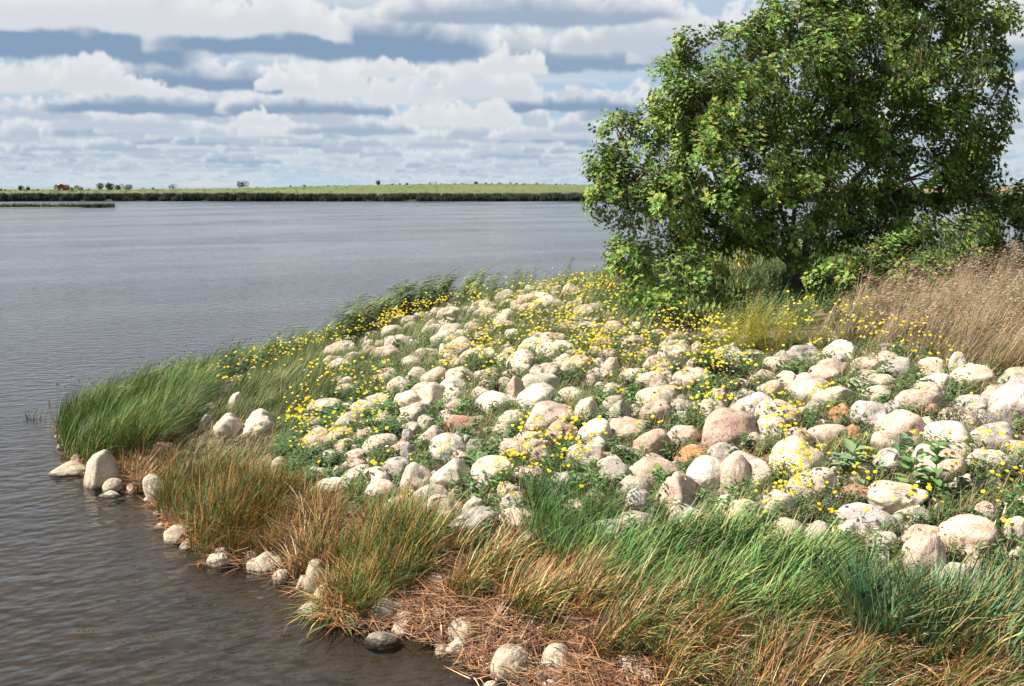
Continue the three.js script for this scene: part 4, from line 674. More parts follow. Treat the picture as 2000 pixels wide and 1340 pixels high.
// ---------- yellow flowers ----------
const petals = (g, o, r, c, tilt) => {                                       // a dandelion-like head: two whorls of ray petals
  const up = V(rr(-0.5, 0.5) + tilt, 1, rr(-0.1, 0.7)).normalize(), s = new THREE.Vector3().crossVectors(up, V(0.2, 0.1, 1)).normalize(), n = new THREE.Vector3().crossVectors(up, s), m = g.v(o.x + up.x * r * 0.2, o.y + up.y * r * 0.2, o.z + up.z * r * 0.2, [c[0] * 0.9, c[1] * 0.75, c[2]]);
  for (const [k, lift, rad] of [[10, 0.12, 1], [8, 0.5, 0.66]]) { let f = null, last = null; for (let i = 0; i <= k * 2; i++) { const a = i / (k * 2) * 6.2832, q = i % 2 ? rad * r : rad * r * 0.66; if (i === k * 2) { g.tri(m, last, f); break; } const v = g.v(o.x + (s.x * Math.cos(a) + n.x * Math.sin(a)) * q + up.x * r * lift, o.y + (s.y * Math.cos(a) + n.y * Math.sin(a)) * q + up.y * r * lift, o.z + (s.z * Math.cos(a) + n.z * Math.sin(a)) * q + up.z * r * lift, jit(c, 0.08)); if (last !== null) g.tri(m, last, v); else f = v; last = v; } }
};
const YELLOW = [[0.85, 0.63, 0.01], [0.82, 0.70, 0.02], [0.86, 0.55, 0.01], [0.80, 0.70, 0.05]];
const puff = (g, o, r) => { const k = 7; for (let i = 0; i < k; i++) { const d = V(Math.cos(i * 2.4), 1.4 * (i + 0.5) / k - 0.3, Math.sin(i * 2.4)); g.leaf(o, d, V(0.1, 0.9, 0.2), r, r * 0.9, [0.72, 0.69, 0.62], 0.3, 0); } };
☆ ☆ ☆
Please set down each line of the data above exactly as written, without the pictures.

Continue the three.js script for this scene: part 4, from line 674. More parts follow. Treat the picture as 2000 pixels wide and 1340 pixels high.
// ---------- yellow flowers ----------
const petals = (g, o, r, c, tilt) => {                                       // a dandelion-like head: two whorls of ray petals
  const up = V(rr(-0.5, 0.5) + tilt, 1, rr(-0.1, 0.7)).normalize(), s = new THREE.Vector3().crossVectors(up, V(0.2, 0.1, 1)).normalize(), n = new THREE.Vector3().crossVectors(up, s), m = g.v(o.x + up.x * r * 0.2, o.y + up.y * r * 0.2, o.z + up.z * r * 0.2, [c[0] * 0.9, c[1] * 0.75, c[2]]);
  for (const [k, lift, rad] of [[10, 0.12, 1], [8, 0.5, 0.66]]) { let f = null, last = null; for (let i = 0; i <= k * 2; i++) { const a = i / (k * 2) * 6.2832, q = i % 2 ? rad * r : rad * r * 0.66; if (i === k * 2) { g.tri(m, last, f); break; } const v = g.v(o.x + (s.x * Math.cos(a) + n.x * Math.sin(a)) * q + up.x * r * lift, o.y + (s.y * Math.cos(a) + n.y * Math.sin(a)) * q + up.y * r * lift, o.z + (s.z * Math.cos(a) + n.z * Math.sin(a)) * q + up.z * r * lift, jit(c, 0.08)); if (last !== null) g.tri(m, last, v); else f = v; last = v; } }
};
const YELLOW = [[0.85, 0.63, 0.01], [0.82, 0.70, 0.02], [0.86, 0.55, 0.01], [0.80, 0.70, 0.05]];
const puff = (g, o, r) => { const k = 7; for (let i = 0; i < k; i++) { const d = V(Math.cos(i * 2.4), 1.4 * (i + 0.5) / k - 0.3, Math.sin(i * 2.4)); g.leaf(o, d, V(0.1, 0.9, 0.2), r, r * 0.9, [0.72, 0.69, 0.62], 0.3, 0); } };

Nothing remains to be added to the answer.